Pero sobre todo plasma el ansioso espíritu totalizante, que requisa por completo la vida y no deja espacio para la intimidad ni para la existencia privada, poniéndolo todo a la vista de todos y forzando a que la vida se viva siempre en público, en una excitación que expropia al individuo. La guillotina ya no es la horrible máquina producida por el pasado para destruir la injusticia del pasado, sino una especie de obscena máquina erótica. Algunas páginas – como las que describen las votaciones sobre la condena del rey y a las mujeres de la tribuna que cuentan en un tablero uno a uno los votos como se hace hoy en los premios literarios – constituyen un retrato definitivo de la revolución como representación de masas y como núcleo de la espectacularización que afecta a toda la vida moderna, transformando las tragedias en parodias. Por ello releer hoy El Noventa y tres significa también ajustar cuentas con el cortocircuito de orgía o prurito revolucionario y cinismo reaccionario que ha caracterizado a nuestros años. En su honestidad, Hugo critica asimismo los lados retrógrados de la mentalidad jacobina, como la concepción tradicionalista que Cimourdain tiene de la mujer, en su opinión sometida por naturaleza al hombre – concepción que por lo demás rechaza Gauvain, un hombre clemente, es decir, moderado, pero en este punto radicalmente demócrata.

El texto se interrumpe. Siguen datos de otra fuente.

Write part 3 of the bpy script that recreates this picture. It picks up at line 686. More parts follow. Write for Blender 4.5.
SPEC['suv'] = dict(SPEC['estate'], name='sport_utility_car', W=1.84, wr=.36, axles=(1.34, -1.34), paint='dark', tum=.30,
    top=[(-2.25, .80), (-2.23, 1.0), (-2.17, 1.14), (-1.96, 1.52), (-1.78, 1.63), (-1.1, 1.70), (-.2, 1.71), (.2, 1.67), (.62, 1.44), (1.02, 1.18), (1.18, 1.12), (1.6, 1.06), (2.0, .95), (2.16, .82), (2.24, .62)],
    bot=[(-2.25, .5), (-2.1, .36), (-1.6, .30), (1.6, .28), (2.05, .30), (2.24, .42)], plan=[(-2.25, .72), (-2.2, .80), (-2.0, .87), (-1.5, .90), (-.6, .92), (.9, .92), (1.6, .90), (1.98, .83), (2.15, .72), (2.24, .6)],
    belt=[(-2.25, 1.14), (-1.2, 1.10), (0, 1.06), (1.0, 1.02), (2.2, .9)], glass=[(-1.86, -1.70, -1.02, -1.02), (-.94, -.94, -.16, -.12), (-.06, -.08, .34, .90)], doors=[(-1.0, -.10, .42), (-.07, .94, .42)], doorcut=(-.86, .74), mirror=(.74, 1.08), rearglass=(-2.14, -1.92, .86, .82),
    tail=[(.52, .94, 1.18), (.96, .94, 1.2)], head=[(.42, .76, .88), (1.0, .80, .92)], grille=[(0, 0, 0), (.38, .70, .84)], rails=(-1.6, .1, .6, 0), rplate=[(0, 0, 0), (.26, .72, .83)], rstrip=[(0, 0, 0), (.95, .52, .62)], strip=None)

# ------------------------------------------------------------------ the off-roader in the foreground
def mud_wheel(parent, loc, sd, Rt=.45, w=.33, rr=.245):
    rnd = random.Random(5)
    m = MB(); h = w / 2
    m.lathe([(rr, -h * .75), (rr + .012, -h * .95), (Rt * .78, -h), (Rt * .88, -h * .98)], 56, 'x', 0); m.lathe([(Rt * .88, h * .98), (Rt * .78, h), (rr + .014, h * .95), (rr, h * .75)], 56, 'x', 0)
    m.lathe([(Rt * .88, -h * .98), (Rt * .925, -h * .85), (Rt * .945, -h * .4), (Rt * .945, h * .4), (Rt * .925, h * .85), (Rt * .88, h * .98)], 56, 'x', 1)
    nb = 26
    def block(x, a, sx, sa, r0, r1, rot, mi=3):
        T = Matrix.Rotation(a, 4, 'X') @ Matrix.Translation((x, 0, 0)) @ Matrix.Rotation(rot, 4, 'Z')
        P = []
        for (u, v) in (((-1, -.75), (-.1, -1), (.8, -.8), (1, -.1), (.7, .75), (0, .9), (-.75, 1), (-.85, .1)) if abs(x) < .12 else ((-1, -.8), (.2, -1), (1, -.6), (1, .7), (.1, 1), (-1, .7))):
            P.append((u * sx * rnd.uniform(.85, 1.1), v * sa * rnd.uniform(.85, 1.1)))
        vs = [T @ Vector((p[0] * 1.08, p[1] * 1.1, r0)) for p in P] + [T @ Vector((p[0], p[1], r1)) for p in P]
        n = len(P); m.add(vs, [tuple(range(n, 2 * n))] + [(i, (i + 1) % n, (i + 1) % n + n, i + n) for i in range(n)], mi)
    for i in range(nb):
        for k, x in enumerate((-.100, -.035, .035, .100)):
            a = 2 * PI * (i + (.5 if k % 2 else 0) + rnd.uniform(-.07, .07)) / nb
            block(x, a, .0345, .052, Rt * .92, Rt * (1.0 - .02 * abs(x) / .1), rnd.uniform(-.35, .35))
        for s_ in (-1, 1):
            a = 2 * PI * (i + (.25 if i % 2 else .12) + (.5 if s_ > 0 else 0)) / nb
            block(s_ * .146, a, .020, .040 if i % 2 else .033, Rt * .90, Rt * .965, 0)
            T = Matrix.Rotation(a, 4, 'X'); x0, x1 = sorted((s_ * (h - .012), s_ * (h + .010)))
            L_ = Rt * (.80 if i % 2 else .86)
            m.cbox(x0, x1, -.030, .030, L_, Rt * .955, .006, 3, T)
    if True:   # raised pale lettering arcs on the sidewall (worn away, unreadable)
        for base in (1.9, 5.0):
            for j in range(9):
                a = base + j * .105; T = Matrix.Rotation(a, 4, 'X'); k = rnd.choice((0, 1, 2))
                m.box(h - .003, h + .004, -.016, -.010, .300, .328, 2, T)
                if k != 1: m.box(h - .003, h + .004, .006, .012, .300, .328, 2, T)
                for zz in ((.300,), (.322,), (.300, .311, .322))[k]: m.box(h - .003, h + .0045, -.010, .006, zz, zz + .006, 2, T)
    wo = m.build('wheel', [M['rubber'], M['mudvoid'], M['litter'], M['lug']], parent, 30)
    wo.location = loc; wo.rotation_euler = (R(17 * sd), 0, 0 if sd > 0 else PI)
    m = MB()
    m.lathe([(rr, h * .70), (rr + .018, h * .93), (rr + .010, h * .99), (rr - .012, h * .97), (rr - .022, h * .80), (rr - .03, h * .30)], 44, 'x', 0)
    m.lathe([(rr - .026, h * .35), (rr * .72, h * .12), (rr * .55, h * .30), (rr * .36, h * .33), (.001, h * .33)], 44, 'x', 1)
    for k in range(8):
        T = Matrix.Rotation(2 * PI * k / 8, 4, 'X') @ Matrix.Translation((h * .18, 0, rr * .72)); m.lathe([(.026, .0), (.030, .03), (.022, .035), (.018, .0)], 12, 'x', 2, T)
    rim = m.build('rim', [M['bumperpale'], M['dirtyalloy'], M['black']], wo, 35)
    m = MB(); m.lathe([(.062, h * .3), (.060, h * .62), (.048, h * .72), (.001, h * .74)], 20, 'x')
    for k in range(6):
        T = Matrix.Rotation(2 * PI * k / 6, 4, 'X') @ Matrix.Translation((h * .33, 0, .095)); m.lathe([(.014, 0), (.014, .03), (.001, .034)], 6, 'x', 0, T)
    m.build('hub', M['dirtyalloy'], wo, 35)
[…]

Al revés de todos los que han confundido orgasmo y revolución, Hugo sabe que ésta no es deseable; en la novela excluye genialmente cualquier vicisitud amorosa, puesto que la abnegación y la violencia revolucionaria no dejan lugar en su opinión al amor. La revolución no es el deseo, es el sacrificio de quien subordina su propia felicidad al deber de un combate que tiene como fin el que muchos otros no sean excluidos de la felicidad.
Esta es la grandeza que Hugo capta en su El Noventa y tres: incluso a través de los delirios, los excesos y las perversiones, la Convención es una fragua de civilización, pone en movimiento un grandioso proceso de libertades civiles concretas destinadas a determinar el futuro, crea una conciencia de derechos y valores universales, contribuye a romper las cadenas del género humano.